The senator’s father, Rafael Cruz, a prominent surrogate in his son’s Republican bid for the presidency, included the story in his book released Tuesday. Both men remember the elder Cruz, a refugee with a harrowing story of suffering under Cuban dictatorship, telling a young Ted repeatedly, “When I faced oppression in Cuba, I had a place to flee. If we lose our freedom here, where do we go?”

That language echoes a very similar passage from Reagan’s landmark 1964 speech, “A Time for Choosing,” in which the then-California governor said, “If we lose freedom here, there’s no place to escape to.”

The relevant portion of those remarks, in which Reagan touted GOP White House hopeful Barry Goldwater, notably also centers on a refugee from Cuba.

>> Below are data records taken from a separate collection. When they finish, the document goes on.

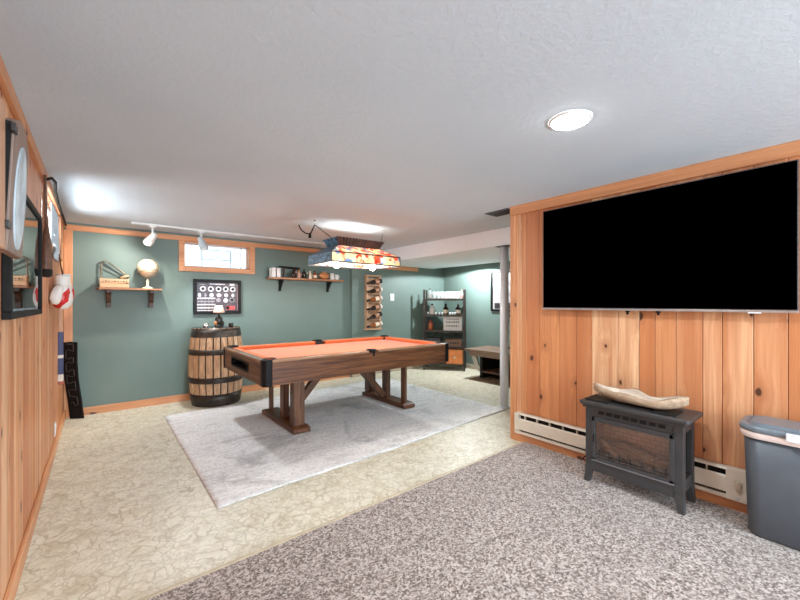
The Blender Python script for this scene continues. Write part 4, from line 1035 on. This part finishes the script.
for p_ in ((y0_, y1_, z0_, z0_ + .022), (y0_, y1_, z1_ - .03, z1_), (y0_, y0_ + .024, z0_, z1_), (y1_ - .024, y1_, z0_, z1_)): mb.box(fx - .010, fx + .012, *p_)
dr = part(st, 'glass_door_frame', mb, M_stove, .004)
mb = MB(); mb.box(fx - .002, fx + .002, y0_ + .02, y1_ - .02, z0_ + .02, z1_ - .028); part(dr, 'glass', mb, M_stglass, top=st)
mb = MB(); mb.box(fx - .013, fx - .008, y1_ - .02, y1_ - .010, .30, .35); part(dr, 'latch', mb, M_blackm, top=st)
t = NT('firebox_brick'); t.set(Roughness=.8); c = t.coord()
bk = t.n('ShaderNodeTexBrick'); sp_ = t.n('ShaderNodeSeparateXYZ'); t.l(c, sp_.inputs[0]); cb_ = t.n('ShaderNodeCombineXYZ'); t.l(sp_.outputs[1], cb_.inputs[0]); t.l(sp_.outputs[2], cb_.inputs[1]); t.l(cb_.outputs[0], bk.inputs['Vector'])
bk.inputs['Scale'].default_value = 9; bk.inputs['Color1'].default_value = (.90, .72, .60, 1); bk.inputs['Color2'].default_value = (.82, .64, .53, 1); bk.inputs['Mortar'].default_value = (.55, .46, .40, 1)
t.color(bk.outputs[0]); M_brick = t.m
mb = MB(); mb.box(bx - .05, bx - .04, sy0 + .03, sy1 - .03, .17, .50); part(st, 'firebox_back', mb, M_brick)
mb = MB(); mb.box(fx + .03, bx - .05, sy0 + .03, sy1 - .03, .165, .18); part(st, 'firebox_floor', mb, plain('ash_bed', (.34, .27, .23), .9, var=.6, nscale=60, bump=.6))
mb = MB(); mb.box(fx + .012, bx - .04, sy0 + .03, sy1 - .03, .49, .50); mb.box(fx + .03, bx - .04, sy1 - .045, sy1 - .035, .17, .5); part(st, 'firebox_lining', mb, M_brick)
M_log = wood('charred_log', 'Y', [(.88, .70, .53)], (.30, .20, .14), .8, 50, 6, fine=.6, tint=1.4, bump=.8)
def log(p, q, r):
    mb = MB(); P_, Q_ = Vector(p), Vector(q); pts = [P_ + (Q_ - P_) * i / 6 + Vector((0, 0, .006 * math.sin(i * 1.9))) for i in range(7)]
    mb.tube(pts, [r * (.8 + .25 * abs(math.sin(i * 2.3 + r * 99))) for i in range(7)], 10); part(st, 'log', mb, M_log)
log((2.78, .74, .225), (2.76, 1.0, .235), .030); log((2.75, .95, .22), (2.79, 1.15, .25), .032); log((2.71, .80, .265), (2.79, 1.06, .285), .022); log((2.72, .72, .27), (2.80, .86, .215), .018); log((2.70, 1.02, .21), (2.74, 1.14, .30), .018)
mb = MB(); R = random.Random(8)
for k in range(26): mb.ball((R.uniform(2.70, 2.80), R.uniform(.72, 1.15), .185 + R.uniform(0, .012)), R.uniform(.010, .02), n=7, m=5)
part(st, 'embers', mb, plain('grey_embers', (.55, .46, .40), .9, var=.5))
mb = MB(); mb.bar((2.695, .72, .20), (2.695, 1.15, .20), .008, .008)
for k in range(7): mb.bar((2.695, .74 + .065 * k, .18), (2.695, .74 + .065 * k, .235), .006, .006, (1, 0, 0))
part(st, 'grate', mb, M_iron)
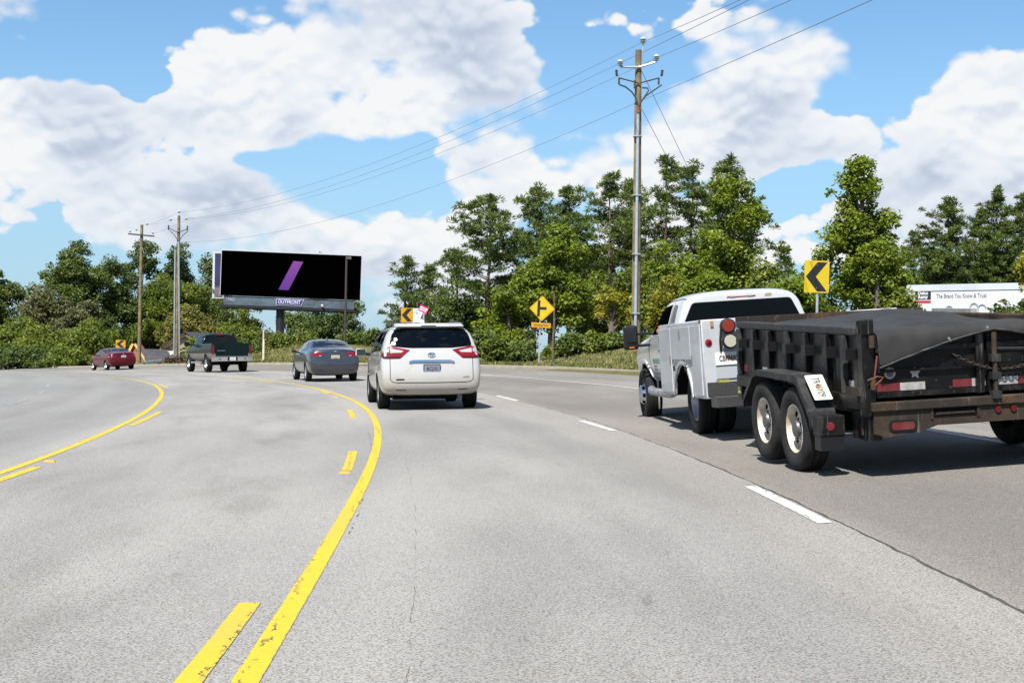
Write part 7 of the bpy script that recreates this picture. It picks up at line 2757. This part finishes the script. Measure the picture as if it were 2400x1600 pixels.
# ------------------------------------------------------------------ parked white box trailer behind the trees
BT = 62.0
p = at(2128, 668, BT)
q = at(2440, 650, BT - 4)
vx = (q - p)
vx.z = 0
vx.normalize()
bt = empty('box_trailer', (p.x, p.y, zground(p.x, p.y)))
tag(bt, 'long white box trailer with a red and black logo behind the shrubs', 'trailer')
bz = p.z - bt.location.z
BMx = Matrix(((vx.x, -vx.y, 0, 0), (vx.y, vx.x, 0, 0), (0, 0, 1, 0), (0, 0, 0, 1)))
M_BOXW = pmat('trailer_white', (.50, .51, .53), .4, var=.04, vscale=1)
bx = MB().box((0, 0, 1.0), (13.5, 2.5, bz - .30), BMx).build('box_wall', M_BOXW, bt)
MB().box((-.02, -.03, bz - .29), (13.5, 2.5, bz), BMx).build('roof_band', pmat('band_grey', (.42, .45, .49), .45, var=.08, vscale=1), bt)
MB().box((-.08, -.02, 1.0), (-.01, 2.52, bz - .02), BMx).build('corner_post', pmat('post_grey', (.20, .21, .23), .5), bt)
for k in range(1, 11):
    MB().box((k * 1.22 - .01, -.006, 1.05), (k * 1.22 + .01, -.001, bz - .31), BMx).build('panel_seam', pmat('seam_grey', (.42, .43, .45), .5), bt)
S0 = BMx @ Matrix.Rotation(rad(90), 4, 'X')
fz = lambda py: at(2165, py, BT).z - bt.location.z
fx = lambda px: (at(px, 700, BT - .5).x - p.x) / vx.x
x0, x1 = fx(2149), fx(2178)
lg = MB().prism([(x0, fz(703)), (x1, fz(703)), (x1, fz(683)), (x0, fz(683))], S0 @ Matrix.Translation((0, 0, .008)), .004).build('logo_panel', pmat('logo_black', (.012, .013, .018), .5), bt)
text('Delco', S0 @ Matrix.Translation(((x0 + x1) / 2, fz(688.2), .014)), .22, M_BOXW, lg, ext=.001, bold=.010, xs=.92)
text('Remy', S0 @ Matrix.Translation(((x0 + x1) / 2, fz(697.2), .014)), .22, M_BOXW, lg, ext=.001, bold=.010, xs=.92)
MB().prism([(x0, fz(711)), (x1, fz(711)), (x1, fz(705.5)), (x0, fz(705.5))], S0 @ Matrix.Translation((0, 0, .008)), .004).build('red_bar', pmat('logo_red', (.40, .012, .03), .5), bt)
text('The Brand You Know & Trust', S0 @ Matrix.Translation((fx(2188), fz(696), .008)), .27, pmat('grey_blue_print', (.12, .13, .17), .5), bt, ext=.001, bold=.004, xs=.70, align='LEFT')
for k, (px_, py_) in enumerate(((2212, 730), (2256, 724), (2270, 727))):
    r_ = .19
    pts = [S0 @ Vector((fx(px_) + r_ * math.cos(a), fz(py_) + r_ * 1.2 * math.sin(a), .01)) for a in np.linspace(rad(20), rad(300), 14)]
    MB().tube(pts, .035, 5).build('printed_part', pmat('print_steel', (.26, .31, .34), .5), bt)
for k in (.8, 2.1, 10.2, 11.4):
    MB().lathe([(-.12, .3), (-.12, .5), (.12, .5), (.12, .3)], 24, 'y', BMx @ Matrix.Translation((k, .3, .5))).build('wheel', M_TYRE, bt)
MB().box((.2, .6, .80), (13.2, 1.9, .99), BMx).build('chassis', M_UNDER, bt)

“Not too long ago, two friends of mine were talking to a Cuban refugee, a businessman who had escaped from Castro, and in the midst of his story one of my friends turned to the other and said, ‘We don’t know how lucky we are.’ And the Cuban stopped and said, ‘How lucky you are? I had someplace to escape to.’ And in that sentence he told us the entire story. If we lose freedom here,” Reagan said, “there’s no place to escape to.”

Sen. Cruz, born in 1970 after his father came to Texas in 1957, has been a diligent student of Reagan since childhood. Starting as a boy, he “used what he says is his near-photographic memory to learn the president’s speeches,” according to the Wall Street Journal. He “also began reading all the literature on Mr. Reagan he could get his hands on, and now says he has read everything he can find.”

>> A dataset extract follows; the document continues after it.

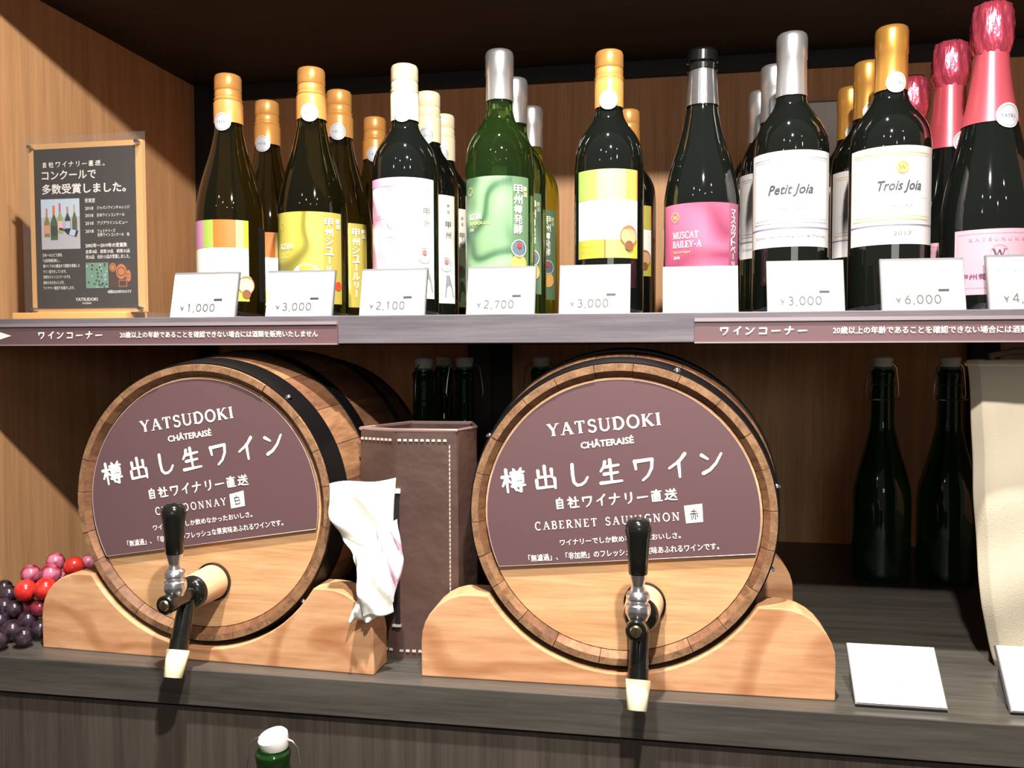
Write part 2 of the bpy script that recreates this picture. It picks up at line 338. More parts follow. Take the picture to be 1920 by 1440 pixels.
def stroke_geo(pts, ws, vs, fs, cap=True):
    n = len(pts); L_ = []
    for i, (x, y) in enumerate(pts):
        a = pts[max(i-1, 0)]; b = pts[min(i+1, n-1)]; dx, dy = b[0]-a[0], b[1]-a[1]; d = math.hypot(dx, dy) or 1
        nx, ny = -dy/d, dx/d
        L_.append((x, y, nx, ny, ws[i]/2))
    for i in range(n-1):
        x0, y0 = pts[i]; x1, y1 = pts[i+1]; dx, dy = x1-x0, y1-y0; d = math.hypot(dx, dy) or 1; nx, ny = -dy/d, dx/d
        a, b = ws[i]/2, ws[i+1]/2; k = len(vs)
        vs += [(x0-nx*a, y0-ny*a), (x1-nx*b, y1-ny*b), (x1+nx*b, y1+ny*b), (x0+nx*a, y0+ny*a)]; fs.append((k, k+1, k+2, k+3))
    for i, (x, y) in enumerate(pts):
        if not cap and i in (0, n-1): continue
        k = len(vs); r_ = ws[i]/2*.99
        vs += [(x+r_*math.cos(2*PI*q/8+.4), y+r_*math.sin(2*PI*q/8+.4)) for q in range(8)]; fs.append(tuple(range(k, k+8)))
def brush_text(s, weight=.12, pitch=1.22, jit=0):
    vs = []; fs = []; x = 0
    for ch in s:
        for st in BR[ch]:
            n = len(st); L_ = sum(math.dist(st[i], st[i+1]) for i in range(n-1))
            ws = [weight*(1.12-.42*(i/(n-1))) for i in range(n)]
            if L_ < .25: ws = [weight*.75]+[weight*1.05]*(n-1)
            a = len(vs); stroke_geo([(p[0]*(1-weight)+x+weight/2, p[1]*(1-weight)+weight/2) for p in st], ws, vs, fs)
        x += pitch
    return vs, fs, (x-pitch+1), 1.0
def roman_text(s, track=.18, bold=1.0):
    vs = []; fs = []; x = 0
    for ch in s:
        adv, sts, ser = RO[ch]
        for pts, wd in sts: stroke_geo([(p[0]+x, p[1]) for p in pts], [wd*bold]*len(pts), vs, fs, cap=len(pts) > 2)
        for sx, sy in ser:
            k = len(vs); y0, y1 = (0, .06) if sy < .5 else (.94, 1)
            vs += [(x+sx-.15, y0), (x+sx+.15, y0), (x+sx+.15, y1), (x+sx-.15, y1)]; fs.append((k, k+1, k+2, k+3))
        x += adv+track
    return vs, fs, x-track, 1.0
_tc = {}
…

Yet as the senator has relayed his father’s anecdote regularly in speeches, paid advertisements and press interviews — at least since running for Texas attorney general in 2009 — he appears never to have connected it with the former president’s vignette. The public is left to assume the quote originated with Rafael Cruz, not Ronald Reagan.

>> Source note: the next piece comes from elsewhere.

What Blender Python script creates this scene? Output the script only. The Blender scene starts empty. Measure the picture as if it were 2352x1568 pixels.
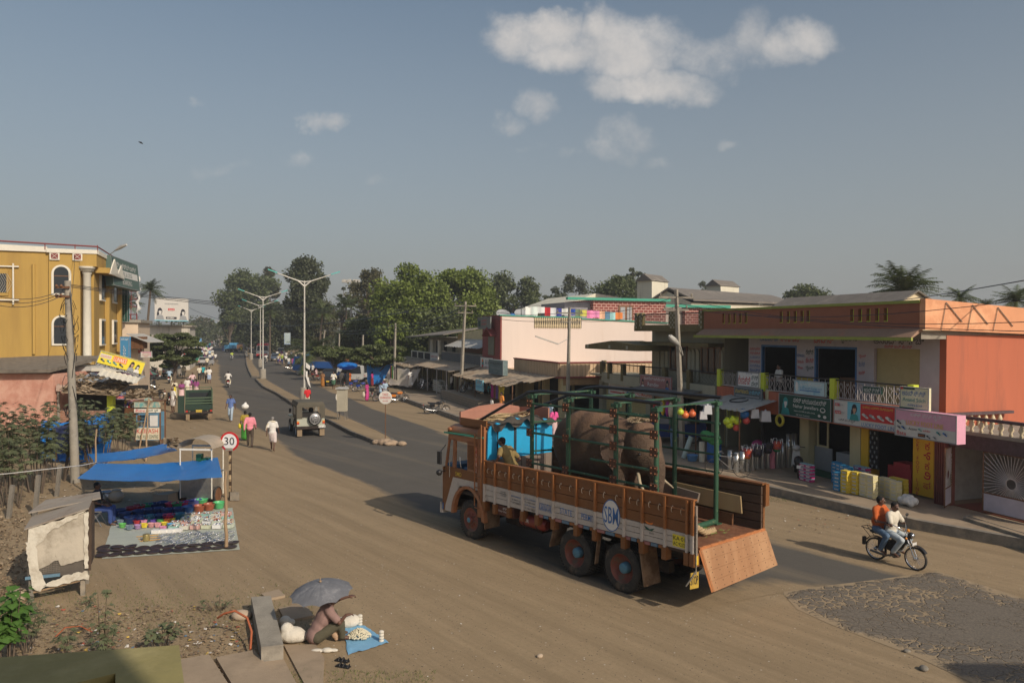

The Cruz campaign didn’t respond to InsideSources’ request for comment Wednesday on whether the lines were lifted from Reagan, but a spokesman for the senator addressed the question in the Dallas Morning News in 2012.

“The sentiment expressed by President Ronald Reagan is the same — that liberty is precious, and America is the last, best hope for mankind,” Cruz aide James Bernsen said. “And it is what Ted’s dad told him over and over again, as Ted was growing up in Houston.”

It’s impossible to fact-check memories from a politician’s childhood, but there’s no question Cruz was deeply influenced by his father’s experiences from a young age.

What’s also grown clearer in nearly four years since that article is the senator’s particular reverence for the original Reagan speech. Cruz refers to “A Time for Choosing” regularly, including with his current campaign slogan and book title. (His father’s book, “A Time for Action,” is another apparent reference.) He even taped a 2014 Young America’s Foundation video reflecting on the significance of Reagan’s address, touting the refugee anecdote as “one of the most well-known segments.”

Cruz and his father have received increased scrutiny in recent days, with the senator seen as the favorite to win his party’s presidential nomination if voters end up rejecting front-runner Donald Trump.

The Daily Beast this week detailed some of the flattering misconceptions Cruz has left uncorrected about his father, whose story — including religious conversion to Evangelical Christianity — delights conservative audiences.

Among the misconceptions: that Rafael Cruz fought Fidel Castro and communism in Cuba. While it’s true that the senator’s father was jailed and tortured as teenager, that happened under rightist dictator Fulgencio Batista. It was before the rule of Castro, with whom the elder Cruz was in fact allied to oppose Batista.

Additionally, Rafael Cruz has been described repeatedly as a pastor in suburban Dallas. He isn’t one. He’s an ordained minister, but he’s never led a church.

The Beast piece came following a New York Times story in November, in which Cuban contemporaries said the senator’s father has “an embroidered” personal history. It remains to be seen whether his “if we lose our freedom” quote will raise more eyebrows in that context.